(Records with scene code)

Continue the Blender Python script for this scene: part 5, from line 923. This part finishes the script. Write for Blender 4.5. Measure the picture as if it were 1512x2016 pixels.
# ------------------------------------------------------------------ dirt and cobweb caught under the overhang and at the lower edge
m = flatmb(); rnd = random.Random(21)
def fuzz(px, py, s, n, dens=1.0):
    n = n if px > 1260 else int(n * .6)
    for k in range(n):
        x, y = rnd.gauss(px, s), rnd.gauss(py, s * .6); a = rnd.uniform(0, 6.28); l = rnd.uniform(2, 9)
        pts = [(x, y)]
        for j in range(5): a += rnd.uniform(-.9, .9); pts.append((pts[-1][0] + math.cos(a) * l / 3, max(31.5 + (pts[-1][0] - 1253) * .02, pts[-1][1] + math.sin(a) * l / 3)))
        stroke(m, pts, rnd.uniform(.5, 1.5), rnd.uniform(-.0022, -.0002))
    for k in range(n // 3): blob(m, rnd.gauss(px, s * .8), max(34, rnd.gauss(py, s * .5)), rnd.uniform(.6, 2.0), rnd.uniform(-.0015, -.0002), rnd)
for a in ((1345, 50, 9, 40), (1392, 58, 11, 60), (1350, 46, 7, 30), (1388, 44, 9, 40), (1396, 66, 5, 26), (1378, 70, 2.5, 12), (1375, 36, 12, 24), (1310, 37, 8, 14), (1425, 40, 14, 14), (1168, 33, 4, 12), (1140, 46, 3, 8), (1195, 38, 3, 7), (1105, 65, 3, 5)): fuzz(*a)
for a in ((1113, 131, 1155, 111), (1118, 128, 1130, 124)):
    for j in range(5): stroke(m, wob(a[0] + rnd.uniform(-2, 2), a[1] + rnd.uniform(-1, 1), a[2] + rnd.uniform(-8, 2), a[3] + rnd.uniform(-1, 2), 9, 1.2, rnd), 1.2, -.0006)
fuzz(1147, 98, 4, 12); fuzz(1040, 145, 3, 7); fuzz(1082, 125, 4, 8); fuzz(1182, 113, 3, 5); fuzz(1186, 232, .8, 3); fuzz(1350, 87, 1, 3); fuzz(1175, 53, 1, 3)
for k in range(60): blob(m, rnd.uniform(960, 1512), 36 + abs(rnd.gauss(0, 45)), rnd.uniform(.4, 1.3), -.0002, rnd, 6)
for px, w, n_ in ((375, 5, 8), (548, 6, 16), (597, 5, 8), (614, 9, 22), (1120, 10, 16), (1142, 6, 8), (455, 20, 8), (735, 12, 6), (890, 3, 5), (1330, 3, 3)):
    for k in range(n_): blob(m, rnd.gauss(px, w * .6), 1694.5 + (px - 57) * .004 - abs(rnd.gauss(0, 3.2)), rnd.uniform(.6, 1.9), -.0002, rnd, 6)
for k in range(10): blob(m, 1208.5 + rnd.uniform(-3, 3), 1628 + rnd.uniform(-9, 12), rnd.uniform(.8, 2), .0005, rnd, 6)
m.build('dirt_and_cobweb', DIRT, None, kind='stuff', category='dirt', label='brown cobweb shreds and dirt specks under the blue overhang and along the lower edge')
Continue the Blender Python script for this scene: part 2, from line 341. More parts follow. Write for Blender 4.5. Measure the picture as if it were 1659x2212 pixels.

- _Exercise description_:
From the records above, extract every line exactly as it stands.

- _Written response_:
Continue the Blender Python script for this scene: part 5, from line 923. This part finishes the script. Write for Blender 4.5. Measure the picture as if it were 1512x2016 pixels.
# ------------------------------------------------------------------ dirt and cobweb caught under the overhang and at the lower edge
m = flatmb(); rnd = random.Random(21)
def fuzz(px, py, s, n, dens=1.0):
    n = n if px > 1260 else int(n * .6)
    for k in range(n):
        x, y = rnd.gauss(px, s), rnd.gauss(py, s * .6); a = rnd.uniform(0, 6.28); l = rnd.uniform(2, 9)
        pts = [(x, y)]
        for j in range(5): a += rnd.uniform(-.9, .9); pts.append((pts[-1][0] + math.cos(a) * l / 3, max(31.5 + (pts[-1][0] - 1253) * .02, pts[-1][1] + math.sin(a) * l / 3)))
        stroke(m, pts, rnd.uniform(.5, 1.5), rnd.uniform(-.0022, -.0002))
    for k in range(n // 3): blob(m, rnd.gauss(px, s * .8), max(34, rnd.gauss(py, s * .5)), rnd.uniform(.6, 2.0), rnd.uniform(-.0015, -.0002), rnd)
for a in ((1345, 50, 9, 40), (1392, 58, 11, 60), (1350, 46, 7, 30), (1388, 44, 9, 40), (1396, 66, 5, 26), (1378, 70, 2.5, 12), (1375, 36, 12, 24), (1310, 37, 8, 14), (1425, 40, 14, 14), (1168, 33, 4, 12), (1140, 46, 3, 8), (1195, 38, 3, 7), (1105, 65, 3, 5)): fuzz(*a)
for a in ((1113, 131, 1155, 111), (1118, 128, 1130, 124)):
    for j in range(5): stroke(m, wob(a[0] + rnd.uniform(-2, 2), a[1] + rnd.uniform(-1, 1), a[2] + rnd.uniform(-8, 2), a[3] + rnd.uniform(-1, 2), 9, 1.2, rnd), 1.2, -.0006)
fuzz(1147, 98, 4, 12); fuzz(1040, 145, 3, 7); fuzz(1082, 125, 4, 8); fuzz(1182, 113, 3, 5); fuzz(1186, 232, .8, 3); fuzz(1350, 87, 1, 3); fuzz(1175, 53, 1, 3)
for k in range(60): blob(m, rnd.uniform(960, 1512), 36 + abs(rnd.gauss(0, 45)), rnd.uniform(.4, 1.3), -.0002, rnd, 6)
for px, w, n_ in ((375, 5, 8), (548, 6, 16), (597, 5, 8), (614, 9, 22), (1120, 10, 16), (1142, 6, 8), (455, 20, 8), (735, 12, 6), (890, 3, 5), (1330, 3, 3)):
    for k in range(n_): blob(m, rnd.gauss(px, w * .6), 1694.5 + (px - 57) * .004 - abs(rnd.gauss(0, 3.2)), rnd.uniform(.6, 1.9), -.0002, rnd, 6)
for k in range(10): blob(m, 1208.5 + rnd.uniform(-3, 3), 1628 + rnd.uniform(-9, 12), rnd.uniform(.8, 2), .0005, rnd, 6)
m.build('dirt_and_cobweb', DIRT, None, kind='stuff', category='dirt', label='brown cobweb shreds and dirt specks under the blue overhang and along the lower edge')
Continue the Blender Python script for this scene: part 2, from line 341. More parts follow. Write for Blender 4.5. Measure the picture as if it were 1659x2212 pixels.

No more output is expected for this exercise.